Aber Du erreichst mich nicht.
Und Du ahnst nicht wie sehr ich das bedauere!

Ist es vermessen, zu bitten, dieses einfacher zu machen?

:) Madame
 
Blackthornes Vorschlag als vereinfachtes Zahlenbeispiel:

Es sind 100 Sitze zu verteilen - Partei A bekommt 60 Prozent der Stimmen, Partei B 40 Prozent.

Macht 60:40 Sitze für Partei A.
Partei A hat aber noch 10 Direktmandate gewonnen, kommt also auf 70 Sitze.
Damit sich das Mehrheitsverhältnis deshalb nicht verschiebt, bekommt Partei B nun auch noch sieben Sitze obendrauf - damit passt das Verhältnis wieder.
 
Blackthornes Vorschlag als vereinfachtes Zahlenbeispiel:

Es sind 100 Sitze zu verteilen - Partei A bekommt 60 Prozent der Stimmen, Partei B 40 Prozent.

Macht 60:40 Sitze für Partei A.
Partei A hat aber noch 10 Direktmandate gewonnen, kommt also auf 70 Sitze.
Damit sich das Mehrheitsverhältnis deshalb nicht verschiebt, bekommt Partei B nun auch noch sieben Sitze obendrauf - damit passt das Verhältnis wieder.
Ich bin für die kostensparendere Variante, das Partei A für die gewonnenen 10 Direktmandate 10 Listenplätze opfern muss. Dann stimmt das Verhältnis auch wieder, aber ich es müssen nicht insgesamt 117 Abgeordnete bezahlt werden, sondern nur 100.

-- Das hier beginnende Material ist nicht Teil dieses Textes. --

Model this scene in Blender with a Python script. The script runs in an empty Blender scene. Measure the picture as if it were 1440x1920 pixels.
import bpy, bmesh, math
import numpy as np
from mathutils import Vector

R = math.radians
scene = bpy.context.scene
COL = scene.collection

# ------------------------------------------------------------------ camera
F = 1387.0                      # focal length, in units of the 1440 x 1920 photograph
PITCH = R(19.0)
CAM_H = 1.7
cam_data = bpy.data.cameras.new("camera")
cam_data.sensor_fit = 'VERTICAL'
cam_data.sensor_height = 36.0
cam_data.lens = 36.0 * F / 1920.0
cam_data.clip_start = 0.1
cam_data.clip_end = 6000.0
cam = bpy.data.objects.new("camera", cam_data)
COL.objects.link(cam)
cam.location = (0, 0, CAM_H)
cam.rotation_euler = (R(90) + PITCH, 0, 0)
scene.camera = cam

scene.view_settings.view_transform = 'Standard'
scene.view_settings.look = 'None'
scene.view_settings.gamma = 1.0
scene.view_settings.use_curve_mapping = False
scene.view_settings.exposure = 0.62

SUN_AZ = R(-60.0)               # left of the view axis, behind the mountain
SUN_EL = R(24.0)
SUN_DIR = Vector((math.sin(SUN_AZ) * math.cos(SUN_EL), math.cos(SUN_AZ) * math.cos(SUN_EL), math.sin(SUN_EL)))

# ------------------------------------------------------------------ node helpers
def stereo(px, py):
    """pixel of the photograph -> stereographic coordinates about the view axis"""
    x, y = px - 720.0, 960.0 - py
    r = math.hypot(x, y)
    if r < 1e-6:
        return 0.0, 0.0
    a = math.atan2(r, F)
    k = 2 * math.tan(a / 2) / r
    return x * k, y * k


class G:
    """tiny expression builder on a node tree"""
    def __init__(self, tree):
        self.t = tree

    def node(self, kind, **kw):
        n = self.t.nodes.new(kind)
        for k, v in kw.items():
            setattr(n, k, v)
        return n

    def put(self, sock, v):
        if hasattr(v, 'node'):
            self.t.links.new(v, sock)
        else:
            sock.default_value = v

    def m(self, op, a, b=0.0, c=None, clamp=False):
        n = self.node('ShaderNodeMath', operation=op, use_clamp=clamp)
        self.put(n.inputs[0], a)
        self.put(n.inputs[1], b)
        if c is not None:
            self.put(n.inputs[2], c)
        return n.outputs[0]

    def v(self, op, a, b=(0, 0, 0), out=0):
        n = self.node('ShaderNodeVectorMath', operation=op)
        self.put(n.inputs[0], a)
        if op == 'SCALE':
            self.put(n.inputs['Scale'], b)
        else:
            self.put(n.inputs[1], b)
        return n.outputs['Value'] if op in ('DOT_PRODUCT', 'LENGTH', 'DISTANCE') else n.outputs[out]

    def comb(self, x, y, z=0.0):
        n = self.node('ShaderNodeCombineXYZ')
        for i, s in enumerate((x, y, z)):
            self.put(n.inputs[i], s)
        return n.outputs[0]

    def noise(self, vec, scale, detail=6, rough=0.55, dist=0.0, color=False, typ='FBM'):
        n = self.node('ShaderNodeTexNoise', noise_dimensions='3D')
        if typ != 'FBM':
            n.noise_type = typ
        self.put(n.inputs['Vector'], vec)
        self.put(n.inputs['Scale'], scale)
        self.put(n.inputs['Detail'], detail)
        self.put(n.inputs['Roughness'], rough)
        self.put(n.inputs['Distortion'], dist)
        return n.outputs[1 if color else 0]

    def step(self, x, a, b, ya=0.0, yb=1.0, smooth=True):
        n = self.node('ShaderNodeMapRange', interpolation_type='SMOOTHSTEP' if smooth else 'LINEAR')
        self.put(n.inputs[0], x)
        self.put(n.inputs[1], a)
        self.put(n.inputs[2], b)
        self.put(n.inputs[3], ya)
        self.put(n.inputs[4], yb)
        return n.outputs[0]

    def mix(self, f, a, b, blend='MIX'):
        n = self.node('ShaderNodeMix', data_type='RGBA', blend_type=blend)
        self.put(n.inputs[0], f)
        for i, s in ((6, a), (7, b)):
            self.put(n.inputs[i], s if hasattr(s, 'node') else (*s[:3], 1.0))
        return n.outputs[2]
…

Unsere Regierung will doch sparen, da kann sie ja gleich mal mit gutem Beispiel voran gehen. Kleinvieh macht auch Mist.
 
Eine andere Lösung wäre, dass die absolute Stimmenzahl und nicht die prozentuale Mehrheit herangezogen wird:

Also z. B. ein Abgeordneter für 100 000 abgegebene Stimmen für eine Partei. Damit würde auch die sinkende Wahlbeteiligung viel mehr ins Gewicht fallen.